Here are some situations that have occurred:
*Brought her children to a client event without prior permission
*Has formed an personal relationship directly with my client (know she is working to undermine relationship but can’t prove it at this time)
*Has said I have sent her emails that were inappropriate (she has been asked to provide them, don’t believe she will be able to, as I have not sent any inappropriate emails)
*Said that when we had lunch one day that I told her I wanted to get rid of my entire staff and replace them with people like her (Completely a fabricated lie)
*Has had 3 seperate situations where the client has contacted me because she got in a fight with one of their employees, was rude to a customer, and argued with staff.

I need advice on how to protect myself when communicating, interacting and working with her in my territory. Should I be tape recording all conversations? Moving forward my boss wants me to have limited contact with her….which I agree. But her boss is telling me that I need to treat her the same as my other staff, if I call them, I need to call her but I can not trust that she will not fabricate some lie if the conversation is not witnessed.

-Terry

Hi Terry. Thanks for writing.

I believe you stated that both your supervisor and the employee in question’s supervisor both instructed you to treat her in the same fashion as you would treat the other staff members. This is good advice. You never want to single out a particular employee and treat them differently than you would the rest of the staff. Such behavior would suggest that you are picking on that person, evident by the fact that you are treating them differently from everyone else. And this includes talking to “her direct reports” about her.

Terry, I do have to ask you a question here before continuing on. Is there anything that you are not telling me about your relationship with this particular employee? I ask for two reasons. First, it seems a bit odd to me that a new employee would engage in the level of lying that you stated in your letter, especially so early in their employment. I’m wondering if her behavior is a reaction or retaliation to something that might have happened between you and her. I also picked up on some anger on your part. Is there something I’m missing here? I am also wondering if you have attempted to talk with the employee yourself about your concerns? And what about the complaints you mentioned you received about her from your clients? Have those been addressed? Finally, is it your responsibility to bring such issues up to her or is her direct supervisor supposed to do that?

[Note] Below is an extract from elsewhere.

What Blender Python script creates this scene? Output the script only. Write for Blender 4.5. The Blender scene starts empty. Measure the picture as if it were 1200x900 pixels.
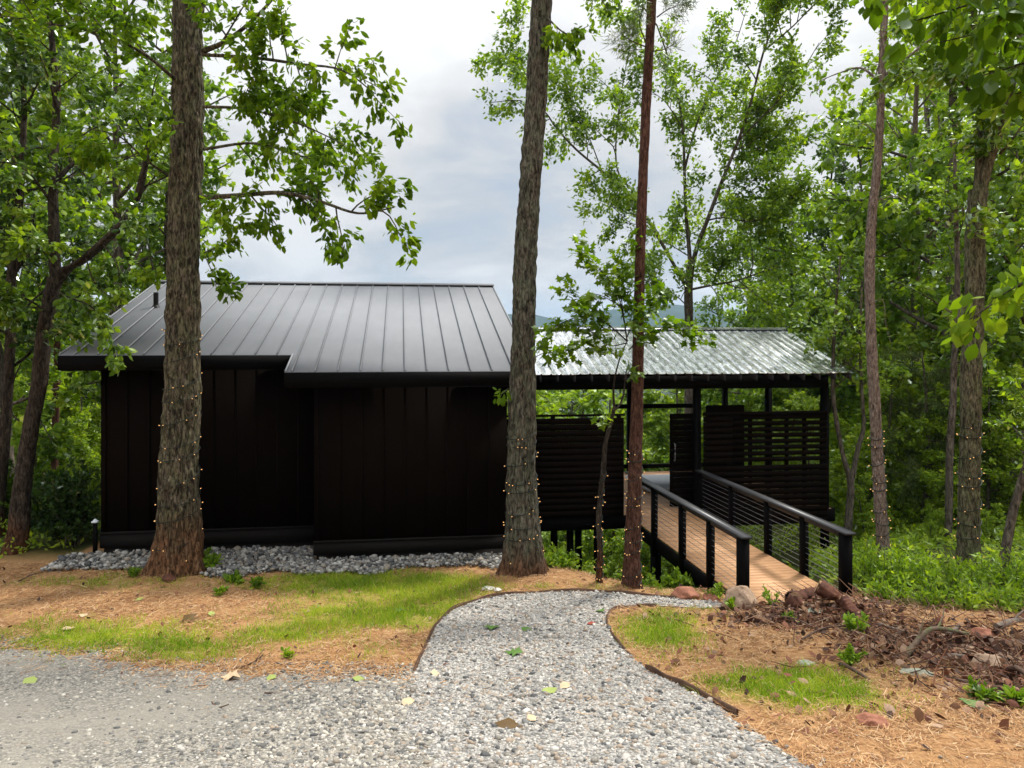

Here is what I would suggest you do, based on the limited information I have at this point:

Initiate a meeting between you, the employee in question, and both supervisors. Use this meeting to air out all issues and concerns that have emerged, with the intent of working thru any issue that needs to be worked out. What’s important here to make sure all parties are on the same page in regards to establishing expectations on professionalism, conduct, and productivity.

The other advantage of having such a meeting is that it provides an opportunity for additional documentation should you need it in case the employee’s behavior does not improve. But let’s hope that is not necessary.

-Dr. Mac

It’s not my problem

Monday, July 7th, 2008

Dear Dr. Mac,

What steps should you take if you find yourself in the midst of a conflict? What advice do you have for co-workers who may not be directly part of the conflict but still suffer from the tension it’s caused? What happens if conflict goes to the extreme — with yelling and insults? Is this something that can be managed by HR, or is this situation too big for them to handle?

-Conflicted Casey

Dear Conflicted Casey,

Your question raises a number of points I’d like to make regarding workplace conflict and where responsibility lies:

1) The supervisor/manager of a department has the responsibility to: a) establish a work environment where conflict and disagreements are handled constructively, b) intervene in situations that are not being handled constructively, c) role model effective conflict resolution strategies, and d) know when to seek outside help in cases where he/she need assistance.

2) The conflicting parties have a responsibility to: a) take their concerns directly to each other, first and foremost, b) address their concerns with each other in a respectful and constructive manner, c) not involve their peers unless their peers are directly involved, and d) seek out third party assistance (supervisor or HR or mutually trusted and objective peer) in cases where one or both parties are fearful, uncomfortable, angry or unable to work out a solution or compromise.

3) The work group (peers) also has a responsibility to: a) ensure that conflicting parties talk to each other directly, b) not tolerate destructive conflict on the team, regardless of who is involved, c) establish and abide by norms that reinforce constructive conflict, and d) avoid taking sides unless directly involved.

4) HR’s role is to assess whether or not the manager and the work group have the skill set necessary to manage conflict effectively. If they do, then HR needs to stay out of it. If they don’t, then HR should either step in or contact an outside third party to intervene. HR also should make sure that both the manager and work group get the necessary training/team building to help them develop the skills in the future.

5) As mentioned in the attached article, the performance review process also needs to evaluate the necessary conflict resolution and communication skills so that there is an additional incentive for employees and management to not only practice these skills but to be held accountable to them as well.

Conflict itself isn’t a bad thing; its how the conflict is handled (or not handled) that ultimately determines whether it ends up being a positive or negative experience.